With the order numbers, I’m guessing he hit several other reps to do a quick “hey, can you tell me what was on this order?” Without having to be signed in for any of the chat and with the trifecta of Amazon authentication, they would likely give that up, no problem.

What’s stranger still to me is he pushed a refund through for the camera filter I bought—on a separate order. The refund hit my credit card, so, hurray, free camera filter. But I thought that strange: is he trying to give me hush money? He obviously iterated through my order history, discarded the low valued junk I had purchased, and realized he hit it big with a $900 camera in my history.

As I mentioned elsewhere, I had tweeted my intention to purchase a Canon T4i, but that was a week or two before, and made no mention of Amazon, OR of actually completing the purchase. I just idly mentioned that I wanted to convince the wife that we need one. Who knows if they found me that way… from there, a simple whois would’ve brought up my Amazon email address and billing address (whoops, since privatized, but whois caches forevermore will vex me) and so here we are.

I’ve since cloaked the Amazon account under a completely unique email address, per Amazon’s suggestion, and even tried to SE my way back into getting the new email address using only information the scammer would have at his disposal.

Interestingly enough, the Amazon CSRs completely refuse to budge at all without the third piece of the trifecta, even when I presented them with order numbers, my old account email address, my name, and billing address. They needed that email, and “I” didn’t have it.

Regarding the “Not you?” element: kashmarek is right. This is done out of convenience. Amazon wants to implicitly remember you so that you’re able to window shop easier and with fewer barriers to entry. But they explicitly require re-authentication for absolutely any activity of merit.

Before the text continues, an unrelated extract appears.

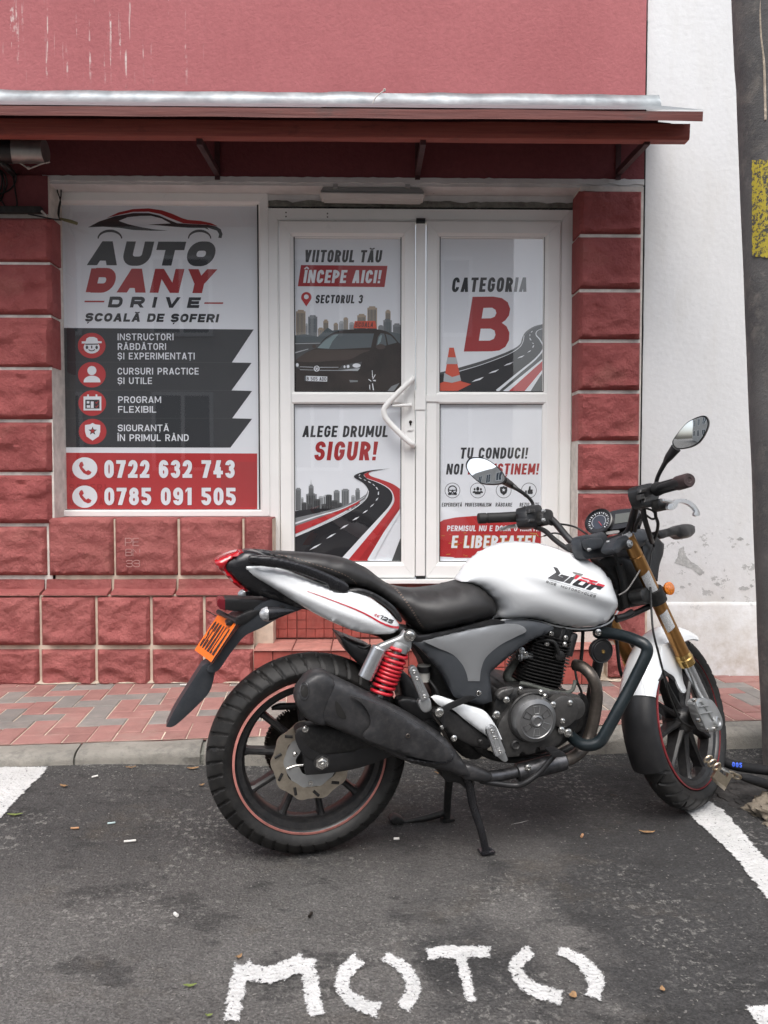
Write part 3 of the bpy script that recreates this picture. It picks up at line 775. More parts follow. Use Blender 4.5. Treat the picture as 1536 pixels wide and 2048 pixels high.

Basically, you’re given persistent “read only” access to whatever account was last used if they didn’t log out, but read only doesn’t get you very far, so once you try to do anything at all, it’ll prompt you to log in. (Ironic exception, I believe: One-click orders, to whatever the usual one-click address is.)

I’m really hoping that Amazon perks up and implements some slightly more stringent practices, instead of giving up my entire purchase history to anyone who knows my name, email, and address and asks nicely.

Elemecca January 8, 2013 4:38 PM

@Chris Cardinal

Basically, you’re given persistent “read only” access to whatever account was last used if they didn’t log out, but read only doesn’t get you very far, so once you try to do anything at all, it’ll prompt you to log in. (Ironic exception, I believe: One-click orders, to whatever the usual one-click address is.)

I have One-Click configured, although I don’t use it very often. Usually when I go to a product page on Amazon it exhorts me to “log in to enable One-Click ordering”. I almost always see the prompt unless I’ve continued browsing immediately after signing in or doing something that required re-authentication. It seems to me like the One-Click authorization times out independently of the session and the timeout value is fairly short.

Joe February 26, 2013 9:55 PM

Amazon keeps track of returns/refunds/replacements/RMAs… my cousin used to be a frequent shopper on Amazon, till she started giving clothes a try. Buying clothes online was a bad idea. You cannot try them on. This resulted in multiple returns. She would return the clothes she did not like legitimately, meaning she’d send them back and await her refund. After the 5th in-a-row return, Amazon closed her account with an email stating she requested too many returns there for her account was banned and any relating account would also be banned. How these scammers get a way with fraud is beyond me. When its legit we get screwed but when its fraud they win. Just like fraud in cell phones. People get approved for 5 lines at AT&T and get 5 iPhones and cancel their contract and sell off the phones for a prophet.

Toy June 16, 2014 9:08 AM

Hi,

How do the Hackers added new shipping address in to customers account to process replacement. I understand that email address, name and billing address is enough to verify account but adding address is something done via Amazon account by customer end.